Friday, August 29, 2008

Custer, SD to Brookings, SD

Day 39: Fri 29 Aug: A screaming comes across the plains.

I woke up, and checked out. Well, I didn't really check out because there was no one there. I just left my key in the box and left.

I drove to Jewel Cave National Monument, and took the "Scenic Tour". There are elevators down into the cave. It was pretty cool. This cave is either the second or third longest explored system in the world (Mammath Caves being the first). The cave walls are covered in calcite crystals, with some draperies and flowstones. The colors came out a lot better with the flash on the camera than it looked in person. Some of the rooms are enormous -- large enough to fit the entire Visitors Center; one large enough to contain the parking lot. Unfortunately those huge rooms are accessible only via extremely tight passageways, so we didn't see them.

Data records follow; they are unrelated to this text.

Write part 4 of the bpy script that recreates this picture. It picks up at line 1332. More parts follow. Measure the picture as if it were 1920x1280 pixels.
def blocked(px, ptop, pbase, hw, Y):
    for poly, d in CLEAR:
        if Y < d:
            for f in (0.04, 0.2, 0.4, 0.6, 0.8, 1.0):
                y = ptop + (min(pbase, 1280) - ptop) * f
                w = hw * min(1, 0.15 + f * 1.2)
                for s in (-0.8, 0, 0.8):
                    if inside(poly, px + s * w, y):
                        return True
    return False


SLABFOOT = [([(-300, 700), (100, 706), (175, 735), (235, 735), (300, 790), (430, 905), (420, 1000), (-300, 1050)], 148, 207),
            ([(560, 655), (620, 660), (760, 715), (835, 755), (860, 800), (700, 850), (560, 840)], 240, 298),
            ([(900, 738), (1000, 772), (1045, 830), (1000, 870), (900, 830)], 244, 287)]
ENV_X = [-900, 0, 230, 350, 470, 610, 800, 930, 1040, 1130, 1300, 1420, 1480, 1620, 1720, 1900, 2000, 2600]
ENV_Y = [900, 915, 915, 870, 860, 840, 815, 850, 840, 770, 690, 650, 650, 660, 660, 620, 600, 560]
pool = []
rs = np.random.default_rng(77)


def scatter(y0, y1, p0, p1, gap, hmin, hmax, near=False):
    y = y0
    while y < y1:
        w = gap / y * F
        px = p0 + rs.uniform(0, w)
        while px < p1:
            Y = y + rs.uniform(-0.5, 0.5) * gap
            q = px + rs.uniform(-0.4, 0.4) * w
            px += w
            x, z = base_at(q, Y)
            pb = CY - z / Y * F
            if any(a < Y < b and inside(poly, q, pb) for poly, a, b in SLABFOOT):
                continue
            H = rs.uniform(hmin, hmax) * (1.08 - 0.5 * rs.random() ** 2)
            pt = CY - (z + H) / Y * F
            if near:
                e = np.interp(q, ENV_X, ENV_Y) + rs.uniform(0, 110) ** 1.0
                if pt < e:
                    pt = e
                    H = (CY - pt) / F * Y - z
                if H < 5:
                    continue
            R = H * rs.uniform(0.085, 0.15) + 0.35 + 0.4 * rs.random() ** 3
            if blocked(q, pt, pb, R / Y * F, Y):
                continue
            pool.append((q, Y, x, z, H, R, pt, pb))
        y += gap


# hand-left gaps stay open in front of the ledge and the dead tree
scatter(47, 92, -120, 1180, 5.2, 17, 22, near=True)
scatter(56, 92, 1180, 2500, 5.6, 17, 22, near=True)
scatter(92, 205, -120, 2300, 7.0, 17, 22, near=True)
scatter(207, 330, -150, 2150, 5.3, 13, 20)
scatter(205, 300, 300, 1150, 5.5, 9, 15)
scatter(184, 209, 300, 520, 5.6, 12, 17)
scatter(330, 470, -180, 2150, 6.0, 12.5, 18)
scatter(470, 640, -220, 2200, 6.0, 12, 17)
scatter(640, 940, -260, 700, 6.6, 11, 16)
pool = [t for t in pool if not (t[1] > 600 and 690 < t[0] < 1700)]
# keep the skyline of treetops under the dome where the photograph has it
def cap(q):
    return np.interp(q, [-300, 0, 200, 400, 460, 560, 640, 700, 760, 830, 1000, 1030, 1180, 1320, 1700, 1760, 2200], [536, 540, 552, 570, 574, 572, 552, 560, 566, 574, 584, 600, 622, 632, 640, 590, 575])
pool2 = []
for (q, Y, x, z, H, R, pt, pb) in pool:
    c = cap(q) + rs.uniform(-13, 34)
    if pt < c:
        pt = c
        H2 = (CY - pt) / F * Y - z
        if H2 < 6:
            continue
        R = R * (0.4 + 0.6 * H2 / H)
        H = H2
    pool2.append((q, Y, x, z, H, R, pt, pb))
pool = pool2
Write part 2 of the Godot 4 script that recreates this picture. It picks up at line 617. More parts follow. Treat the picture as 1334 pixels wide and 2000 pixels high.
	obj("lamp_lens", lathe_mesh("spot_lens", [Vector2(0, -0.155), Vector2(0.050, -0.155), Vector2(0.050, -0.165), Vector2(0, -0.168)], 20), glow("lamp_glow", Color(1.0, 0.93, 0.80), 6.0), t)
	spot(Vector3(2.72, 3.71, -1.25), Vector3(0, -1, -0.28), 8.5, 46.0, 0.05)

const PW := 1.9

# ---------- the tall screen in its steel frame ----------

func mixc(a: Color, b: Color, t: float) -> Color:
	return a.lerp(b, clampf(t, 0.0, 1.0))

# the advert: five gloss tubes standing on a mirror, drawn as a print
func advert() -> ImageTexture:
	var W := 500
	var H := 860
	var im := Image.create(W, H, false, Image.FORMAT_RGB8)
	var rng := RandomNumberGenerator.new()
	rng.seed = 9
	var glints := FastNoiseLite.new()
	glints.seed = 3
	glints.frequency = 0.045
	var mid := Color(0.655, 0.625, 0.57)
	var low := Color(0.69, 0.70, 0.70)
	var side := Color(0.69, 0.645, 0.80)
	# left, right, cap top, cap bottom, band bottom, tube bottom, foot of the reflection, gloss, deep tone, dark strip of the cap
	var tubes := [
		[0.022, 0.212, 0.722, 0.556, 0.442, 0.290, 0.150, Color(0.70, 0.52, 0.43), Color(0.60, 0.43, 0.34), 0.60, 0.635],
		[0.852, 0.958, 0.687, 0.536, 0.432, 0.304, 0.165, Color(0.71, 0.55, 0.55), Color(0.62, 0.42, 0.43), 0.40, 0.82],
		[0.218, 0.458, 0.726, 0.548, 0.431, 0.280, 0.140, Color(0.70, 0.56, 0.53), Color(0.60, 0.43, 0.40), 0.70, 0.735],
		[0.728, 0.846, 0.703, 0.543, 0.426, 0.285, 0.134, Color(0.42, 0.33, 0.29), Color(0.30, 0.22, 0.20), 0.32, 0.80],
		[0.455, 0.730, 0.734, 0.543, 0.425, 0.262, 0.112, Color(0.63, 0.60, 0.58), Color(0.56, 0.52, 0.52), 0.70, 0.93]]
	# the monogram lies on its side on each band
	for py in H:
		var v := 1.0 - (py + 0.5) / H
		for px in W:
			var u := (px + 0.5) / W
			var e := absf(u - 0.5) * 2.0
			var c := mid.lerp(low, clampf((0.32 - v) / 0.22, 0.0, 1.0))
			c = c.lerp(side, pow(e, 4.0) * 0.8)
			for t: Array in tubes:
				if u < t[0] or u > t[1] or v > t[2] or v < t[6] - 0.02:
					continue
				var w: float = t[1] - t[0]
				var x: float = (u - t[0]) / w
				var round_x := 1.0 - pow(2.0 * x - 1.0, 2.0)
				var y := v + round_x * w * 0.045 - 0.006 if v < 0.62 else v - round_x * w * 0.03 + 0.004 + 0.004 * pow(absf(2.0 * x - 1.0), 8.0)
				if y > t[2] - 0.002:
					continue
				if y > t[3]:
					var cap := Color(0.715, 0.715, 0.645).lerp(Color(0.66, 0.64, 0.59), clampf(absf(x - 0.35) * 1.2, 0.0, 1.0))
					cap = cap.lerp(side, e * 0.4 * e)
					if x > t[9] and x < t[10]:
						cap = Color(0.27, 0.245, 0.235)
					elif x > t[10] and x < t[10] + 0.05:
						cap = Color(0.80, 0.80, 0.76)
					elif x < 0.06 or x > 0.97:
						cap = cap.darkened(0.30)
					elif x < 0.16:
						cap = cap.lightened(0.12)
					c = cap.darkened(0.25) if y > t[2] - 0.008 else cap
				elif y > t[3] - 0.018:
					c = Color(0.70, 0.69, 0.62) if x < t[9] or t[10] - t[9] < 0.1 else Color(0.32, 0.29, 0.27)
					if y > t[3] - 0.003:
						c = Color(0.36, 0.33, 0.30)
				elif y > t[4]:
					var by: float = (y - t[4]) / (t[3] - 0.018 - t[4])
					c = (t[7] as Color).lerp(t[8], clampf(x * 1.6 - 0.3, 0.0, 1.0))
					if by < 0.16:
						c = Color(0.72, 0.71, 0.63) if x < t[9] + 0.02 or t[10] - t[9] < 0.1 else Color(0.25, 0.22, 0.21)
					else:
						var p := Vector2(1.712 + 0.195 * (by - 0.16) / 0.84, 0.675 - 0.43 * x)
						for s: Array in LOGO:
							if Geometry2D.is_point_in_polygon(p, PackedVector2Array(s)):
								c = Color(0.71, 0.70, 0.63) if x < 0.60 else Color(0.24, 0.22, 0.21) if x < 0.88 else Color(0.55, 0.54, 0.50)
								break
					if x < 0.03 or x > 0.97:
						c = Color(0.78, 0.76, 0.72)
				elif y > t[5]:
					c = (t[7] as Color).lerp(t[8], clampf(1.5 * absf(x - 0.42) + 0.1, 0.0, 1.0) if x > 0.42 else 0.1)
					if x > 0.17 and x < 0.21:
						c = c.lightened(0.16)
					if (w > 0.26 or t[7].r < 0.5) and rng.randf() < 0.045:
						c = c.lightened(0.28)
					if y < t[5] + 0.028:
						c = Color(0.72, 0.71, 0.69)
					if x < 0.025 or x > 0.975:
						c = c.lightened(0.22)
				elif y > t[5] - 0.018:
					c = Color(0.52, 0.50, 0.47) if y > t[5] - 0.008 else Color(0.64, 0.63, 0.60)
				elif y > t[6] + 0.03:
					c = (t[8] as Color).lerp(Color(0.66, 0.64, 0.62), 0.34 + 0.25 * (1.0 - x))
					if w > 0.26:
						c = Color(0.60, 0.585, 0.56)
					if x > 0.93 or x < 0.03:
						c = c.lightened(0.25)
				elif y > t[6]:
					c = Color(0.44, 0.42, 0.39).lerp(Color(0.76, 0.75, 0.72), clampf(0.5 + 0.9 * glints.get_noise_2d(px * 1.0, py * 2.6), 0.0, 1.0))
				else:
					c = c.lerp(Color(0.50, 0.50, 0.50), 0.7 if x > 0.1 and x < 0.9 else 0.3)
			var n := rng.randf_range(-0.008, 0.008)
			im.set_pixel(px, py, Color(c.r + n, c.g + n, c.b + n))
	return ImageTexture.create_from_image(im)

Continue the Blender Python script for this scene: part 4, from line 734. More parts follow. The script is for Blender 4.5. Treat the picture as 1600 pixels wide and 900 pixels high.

They also offer (like Mammoth Caves) spelunking tours, for the adventurous and non-claustrophobic. In the Visitors Center there's a small tunnel you have to be able to crawl through in order to be able to take the tour -- so you don't get stuck while you're underground.

Then I drove around Custer State Park. The whole area is awash in publicity for National Treasure: Book of Secrets, including the afore linked web site.

But, as you can see from the picture, there's a lot of bare granite poking up, and the parts that aren't bare are covered in ponderosa pine. It's pretty, and interesting (there's a bison herd and pronghorn antelope), but it's not the Rockies.

After driving the "Wildlife Loop" and not seeing any bison (I saw one beside the road elsewhere in the park), traveling behind slow cars, I realized I didn't have a whole lot of time before my 3:30pm appointment at the VW dealer.

I headed off to Crazy Horse Memorial, watched the orientation movie, and then had to leave for Rapid City. I wish I could have stayed there longer.

The oil change was uneventful -- the staff were really friendly. They recommended a locally-owned coffee joint with wifi, which turns out to be a midwest franchise chain (Dunn Brothers Coffee), but they were friendly and had public terminals where I researched my trip to the Badlands. It appears the Visitors Center closes at 5pm this time of year (it was after 5pm). I wasn't sure if the park was open or not, but figured I check and see when I drove by.

There are multiple entrances. I headed to the northeastern entrance, furthest away from Rapid City, but closest to the highway in case it was closed. It wasn't! They have campgrounds and stuff there so, like the other big parks I went to, at some (late) point the gate staff go home, but the park is always open. I drove from east to west, at sunset, through the park. It was beautiful.

The badlands at Petrified Forest National Park are more colorful, but these are interesting in that grass is often growing on the flat tops. There are two levels of grassland, one high, and one low, and the badlands are the transition between the two levels.

It really was beautiful. I found a good spot to watch the sunset, and discovered a setting on the camera that was better for photographing sunsets than the "sunset" setting (which adds a red filter and gives it colors it didn't really have in person). Unfortunately the sun had actually set by then, but I did get some great pictures of the wispy clouds in the sky.

The picture to the left was taken with the red, sunset, filter in place.

I had only just started driving by sunset. I had a lot of plains to cross. I drove across all of South Dakota (to Sioux Falls), and up a bit of the east side before stopping for the night at a motel in Brookings, SD (at 4am). I was exhausted.